Try putting a oil well where some of these wind mills are?? Columbia River area???
Make everybody on public assistance walk a treadmill (5 miles worth?) to collect their benefits.
The 47% would suddenly become productive and important to society instead of a dead-weighted drag...
Hope they are the people that are fewer.
There are a whole lot of welfare recipients in this country and they are not just those living on food stamps and using Obama phones.
Love that first paragraph — excellent use of logical absurdity to make the point.
Congress critters don’t give a rats ass, the only thing that will change congress is term limits, and that will never happen unless the states do the bidding. No tax changes no nothing they are comfortable being ass holes.
I live near the Mojave Desert, which is becoming full of these windmills. Ruins the view, among the other ills. Where’s the view police? And they blink their red lights on top all night (interestingly they are all synchronized to blink at the same time). Doesn’t this waste some of the precious electricity?
About the hydroelectric dams. Talking with a long time controller for one of the dams on the Columbia; about 20 years ago he managed the water to get the most electricity from it. Now he has to waste it then the wind power is at a surplus. Makes me sick. Hard to puke when I’m already puked out from everything else.
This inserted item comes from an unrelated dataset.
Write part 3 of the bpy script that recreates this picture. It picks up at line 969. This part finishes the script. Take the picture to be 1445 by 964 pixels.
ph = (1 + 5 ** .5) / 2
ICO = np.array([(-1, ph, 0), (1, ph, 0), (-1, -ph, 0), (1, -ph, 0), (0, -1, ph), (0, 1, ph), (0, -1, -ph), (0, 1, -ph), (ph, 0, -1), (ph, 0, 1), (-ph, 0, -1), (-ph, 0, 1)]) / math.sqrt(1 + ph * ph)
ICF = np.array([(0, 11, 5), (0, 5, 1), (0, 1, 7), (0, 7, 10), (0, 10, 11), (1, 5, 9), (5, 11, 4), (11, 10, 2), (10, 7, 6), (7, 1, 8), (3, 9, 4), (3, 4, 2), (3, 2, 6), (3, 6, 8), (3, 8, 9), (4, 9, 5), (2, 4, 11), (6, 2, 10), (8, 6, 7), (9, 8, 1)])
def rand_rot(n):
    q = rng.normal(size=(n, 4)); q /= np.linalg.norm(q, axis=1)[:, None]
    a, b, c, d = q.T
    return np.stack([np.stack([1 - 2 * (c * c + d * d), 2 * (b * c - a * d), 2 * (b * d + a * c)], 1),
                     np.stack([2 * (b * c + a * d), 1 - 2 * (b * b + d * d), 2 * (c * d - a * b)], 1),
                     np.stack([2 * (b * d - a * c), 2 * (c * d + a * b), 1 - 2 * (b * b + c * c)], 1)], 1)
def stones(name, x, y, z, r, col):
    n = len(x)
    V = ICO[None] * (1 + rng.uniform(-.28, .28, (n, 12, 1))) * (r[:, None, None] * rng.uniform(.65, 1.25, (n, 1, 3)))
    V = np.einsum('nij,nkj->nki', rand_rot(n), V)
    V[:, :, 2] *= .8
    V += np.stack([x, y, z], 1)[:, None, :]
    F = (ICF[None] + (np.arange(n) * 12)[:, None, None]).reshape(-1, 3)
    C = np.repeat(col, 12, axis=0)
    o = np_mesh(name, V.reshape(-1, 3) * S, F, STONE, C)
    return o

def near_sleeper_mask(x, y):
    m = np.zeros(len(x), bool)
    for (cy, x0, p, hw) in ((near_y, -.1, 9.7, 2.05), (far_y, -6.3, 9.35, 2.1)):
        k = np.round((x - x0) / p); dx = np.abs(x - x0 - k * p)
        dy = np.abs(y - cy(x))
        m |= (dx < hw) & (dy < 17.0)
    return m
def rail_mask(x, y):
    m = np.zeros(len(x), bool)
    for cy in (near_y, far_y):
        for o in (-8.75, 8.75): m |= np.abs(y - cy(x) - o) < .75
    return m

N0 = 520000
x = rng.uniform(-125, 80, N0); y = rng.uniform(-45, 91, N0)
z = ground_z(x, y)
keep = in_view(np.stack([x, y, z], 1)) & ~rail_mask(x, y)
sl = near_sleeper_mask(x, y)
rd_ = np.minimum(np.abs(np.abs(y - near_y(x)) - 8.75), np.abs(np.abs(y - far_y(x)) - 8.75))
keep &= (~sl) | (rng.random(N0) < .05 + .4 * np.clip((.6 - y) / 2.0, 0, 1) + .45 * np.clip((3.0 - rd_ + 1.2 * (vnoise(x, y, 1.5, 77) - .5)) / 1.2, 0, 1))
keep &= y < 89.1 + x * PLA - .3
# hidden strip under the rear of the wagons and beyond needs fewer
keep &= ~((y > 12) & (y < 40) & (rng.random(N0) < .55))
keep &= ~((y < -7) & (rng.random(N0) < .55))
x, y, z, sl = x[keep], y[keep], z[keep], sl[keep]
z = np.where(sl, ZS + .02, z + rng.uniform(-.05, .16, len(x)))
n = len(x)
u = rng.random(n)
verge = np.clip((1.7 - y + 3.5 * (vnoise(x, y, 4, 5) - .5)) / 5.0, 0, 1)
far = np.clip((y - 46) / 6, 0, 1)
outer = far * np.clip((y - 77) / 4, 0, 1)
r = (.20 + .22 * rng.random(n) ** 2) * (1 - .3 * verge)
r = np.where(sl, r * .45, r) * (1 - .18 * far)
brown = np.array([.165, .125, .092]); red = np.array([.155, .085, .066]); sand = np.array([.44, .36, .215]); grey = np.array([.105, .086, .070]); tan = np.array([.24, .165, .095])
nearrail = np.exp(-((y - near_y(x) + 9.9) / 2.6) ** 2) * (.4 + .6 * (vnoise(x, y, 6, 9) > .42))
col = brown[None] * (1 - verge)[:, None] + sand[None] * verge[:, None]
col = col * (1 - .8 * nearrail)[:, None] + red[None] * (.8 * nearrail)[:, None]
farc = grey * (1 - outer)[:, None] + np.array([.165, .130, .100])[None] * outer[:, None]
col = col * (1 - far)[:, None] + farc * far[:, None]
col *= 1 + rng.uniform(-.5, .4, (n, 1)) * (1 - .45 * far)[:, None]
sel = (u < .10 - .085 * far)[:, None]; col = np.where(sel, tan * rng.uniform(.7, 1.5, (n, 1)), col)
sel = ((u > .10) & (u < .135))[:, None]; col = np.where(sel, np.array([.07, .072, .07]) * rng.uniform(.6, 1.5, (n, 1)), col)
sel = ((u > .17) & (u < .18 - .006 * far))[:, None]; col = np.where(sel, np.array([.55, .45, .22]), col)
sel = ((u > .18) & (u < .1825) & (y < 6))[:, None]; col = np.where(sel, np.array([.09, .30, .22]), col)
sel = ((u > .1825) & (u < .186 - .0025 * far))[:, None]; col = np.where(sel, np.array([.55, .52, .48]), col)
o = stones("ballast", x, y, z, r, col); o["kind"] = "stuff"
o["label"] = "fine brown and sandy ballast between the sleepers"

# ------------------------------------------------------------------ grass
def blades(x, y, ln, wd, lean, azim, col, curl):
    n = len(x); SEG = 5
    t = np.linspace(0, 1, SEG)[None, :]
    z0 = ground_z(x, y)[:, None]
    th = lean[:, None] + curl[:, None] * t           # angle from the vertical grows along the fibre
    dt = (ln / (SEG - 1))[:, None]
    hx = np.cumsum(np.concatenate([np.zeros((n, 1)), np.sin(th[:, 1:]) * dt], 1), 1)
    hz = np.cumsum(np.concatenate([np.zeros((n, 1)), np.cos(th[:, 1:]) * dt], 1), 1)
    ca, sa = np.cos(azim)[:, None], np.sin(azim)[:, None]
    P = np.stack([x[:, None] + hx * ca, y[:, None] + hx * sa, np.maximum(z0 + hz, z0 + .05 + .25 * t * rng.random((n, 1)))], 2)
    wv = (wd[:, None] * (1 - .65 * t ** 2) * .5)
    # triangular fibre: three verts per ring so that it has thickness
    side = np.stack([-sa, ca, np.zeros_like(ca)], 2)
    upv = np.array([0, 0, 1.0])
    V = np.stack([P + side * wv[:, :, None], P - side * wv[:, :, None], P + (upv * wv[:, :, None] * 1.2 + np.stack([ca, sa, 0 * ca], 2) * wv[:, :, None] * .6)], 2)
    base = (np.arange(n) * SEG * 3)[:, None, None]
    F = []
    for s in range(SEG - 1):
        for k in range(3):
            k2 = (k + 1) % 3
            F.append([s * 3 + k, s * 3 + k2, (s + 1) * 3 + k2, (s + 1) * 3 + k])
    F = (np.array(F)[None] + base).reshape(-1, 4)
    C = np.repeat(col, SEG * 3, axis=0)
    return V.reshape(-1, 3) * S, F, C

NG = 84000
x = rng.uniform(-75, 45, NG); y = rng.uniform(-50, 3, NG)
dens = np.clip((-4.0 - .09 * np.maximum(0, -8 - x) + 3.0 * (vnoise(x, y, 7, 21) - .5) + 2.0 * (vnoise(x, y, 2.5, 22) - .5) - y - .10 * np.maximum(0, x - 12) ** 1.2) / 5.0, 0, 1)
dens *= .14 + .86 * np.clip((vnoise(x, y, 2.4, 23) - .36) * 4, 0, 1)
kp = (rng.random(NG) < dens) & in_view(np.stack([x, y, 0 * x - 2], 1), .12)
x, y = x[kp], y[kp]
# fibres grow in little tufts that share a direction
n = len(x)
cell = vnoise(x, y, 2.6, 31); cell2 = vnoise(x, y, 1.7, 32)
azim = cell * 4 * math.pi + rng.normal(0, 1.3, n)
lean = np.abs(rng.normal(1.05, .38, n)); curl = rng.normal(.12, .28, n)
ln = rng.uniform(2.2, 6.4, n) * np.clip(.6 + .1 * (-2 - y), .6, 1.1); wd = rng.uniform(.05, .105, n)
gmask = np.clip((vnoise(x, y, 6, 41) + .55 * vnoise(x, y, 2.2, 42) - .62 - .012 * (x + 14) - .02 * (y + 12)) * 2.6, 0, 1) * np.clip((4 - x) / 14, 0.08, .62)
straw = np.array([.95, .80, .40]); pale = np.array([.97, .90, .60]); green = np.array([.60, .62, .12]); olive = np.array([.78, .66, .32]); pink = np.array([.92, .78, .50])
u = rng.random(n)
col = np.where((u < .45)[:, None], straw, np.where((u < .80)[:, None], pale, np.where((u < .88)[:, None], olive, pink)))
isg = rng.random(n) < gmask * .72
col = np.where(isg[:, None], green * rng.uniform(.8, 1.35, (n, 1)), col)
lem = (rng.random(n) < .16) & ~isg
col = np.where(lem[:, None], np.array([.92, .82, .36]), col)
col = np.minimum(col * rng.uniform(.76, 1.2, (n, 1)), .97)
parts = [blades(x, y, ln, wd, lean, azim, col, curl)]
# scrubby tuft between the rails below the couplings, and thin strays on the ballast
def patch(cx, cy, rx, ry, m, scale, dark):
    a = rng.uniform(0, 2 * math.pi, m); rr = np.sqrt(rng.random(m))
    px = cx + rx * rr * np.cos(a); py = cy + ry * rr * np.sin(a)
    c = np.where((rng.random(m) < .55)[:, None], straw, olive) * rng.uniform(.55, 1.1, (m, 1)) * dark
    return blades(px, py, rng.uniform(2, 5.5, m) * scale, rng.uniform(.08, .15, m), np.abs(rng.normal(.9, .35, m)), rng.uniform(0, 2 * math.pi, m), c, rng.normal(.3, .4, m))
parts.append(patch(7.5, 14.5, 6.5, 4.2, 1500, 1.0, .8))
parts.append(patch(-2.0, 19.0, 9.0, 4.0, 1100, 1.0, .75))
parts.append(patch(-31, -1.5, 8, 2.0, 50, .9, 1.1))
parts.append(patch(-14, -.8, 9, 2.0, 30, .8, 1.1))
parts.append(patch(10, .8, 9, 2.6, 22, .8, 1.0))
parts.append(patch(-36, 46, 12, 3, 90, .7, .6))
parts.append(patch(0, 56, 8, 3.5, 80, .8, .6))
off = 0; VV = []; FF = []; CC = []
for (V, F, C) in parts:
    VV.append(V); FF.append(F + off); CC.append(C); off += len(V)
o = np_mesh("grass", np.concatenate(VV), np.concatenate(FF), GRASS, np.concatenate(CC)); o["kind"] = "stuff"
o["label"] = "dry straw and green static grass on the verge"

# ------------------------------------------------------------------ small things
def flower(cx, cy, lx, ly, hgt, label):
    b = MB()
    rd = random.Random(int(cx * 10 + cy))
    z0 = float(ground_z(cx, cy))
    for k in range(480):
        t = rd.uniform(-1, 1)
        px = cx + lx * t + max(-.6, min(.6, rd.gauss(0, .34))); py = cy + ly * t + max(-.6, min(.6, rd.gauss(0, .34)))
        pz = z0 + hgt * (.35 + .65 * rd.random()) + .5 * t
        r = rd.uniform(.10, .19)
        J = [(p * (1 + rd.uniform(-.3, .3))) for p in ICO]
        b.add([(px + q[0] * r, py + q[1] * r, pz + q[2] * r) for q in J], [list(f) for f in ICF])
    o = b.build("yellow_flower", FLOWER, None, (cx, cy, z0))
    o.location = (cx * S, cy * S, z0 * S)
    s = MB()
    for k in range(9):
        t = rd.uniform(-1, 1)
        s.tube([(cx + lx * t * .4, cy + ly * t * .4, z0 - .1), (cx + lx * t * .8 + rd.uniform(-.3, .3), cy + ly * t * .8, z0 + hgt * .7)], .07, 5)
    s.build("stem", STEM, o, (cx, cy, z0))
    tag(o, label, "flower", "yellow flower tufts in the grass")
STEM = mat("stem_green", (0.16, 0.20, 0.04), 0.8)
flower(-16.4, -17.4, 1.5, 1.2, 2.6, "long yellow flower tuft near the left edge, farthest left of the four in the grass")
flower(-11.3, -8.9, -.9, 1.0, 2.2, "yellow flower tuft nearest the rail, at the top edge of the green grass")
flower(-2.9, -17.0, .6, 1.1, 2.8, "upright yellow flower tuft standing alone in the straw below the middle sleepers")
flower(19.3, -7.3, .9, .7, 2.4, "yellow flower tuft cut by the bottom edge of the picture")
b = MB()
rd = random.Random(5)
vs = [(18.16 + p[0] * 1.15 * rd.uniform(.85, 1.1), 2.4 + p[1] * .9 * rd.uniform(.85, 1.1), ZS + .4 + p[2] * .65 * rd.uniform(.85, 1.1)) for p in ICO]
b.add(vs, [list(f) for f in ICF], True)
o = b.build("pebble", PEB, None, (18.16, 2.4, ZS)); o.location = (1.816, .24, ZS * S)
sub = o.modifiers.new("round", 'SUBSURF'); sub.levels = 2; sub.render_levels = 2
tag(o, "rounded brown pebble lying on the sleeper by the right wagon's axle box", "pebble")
Solution — Use the surplus wind power to run the dams’ turbines backwards to pump the water back upstream to store it behind the dams. Simple and straight forward.
Oops, don’t let a ‘greenie’ read this — they will try to do it.
The wind lobbyists don't have too because the Production Tax Credit helps to ensure projects that produce the most energy, where the wind blows the most often, are the ones that get built. Additionally the Production Tax Credit has incentivized the wind industry design much more efficient turbines that have average net capacity factors in the 40-50% range, and sometimes over 50%.
There are very few places where the wind always blows, and, not surprisingly, hardly anybody lives near those mostly unpleasant places.
Then it shouldn't matter to this author if those unpopulated "unpleasant places" are covered with wind farms, right?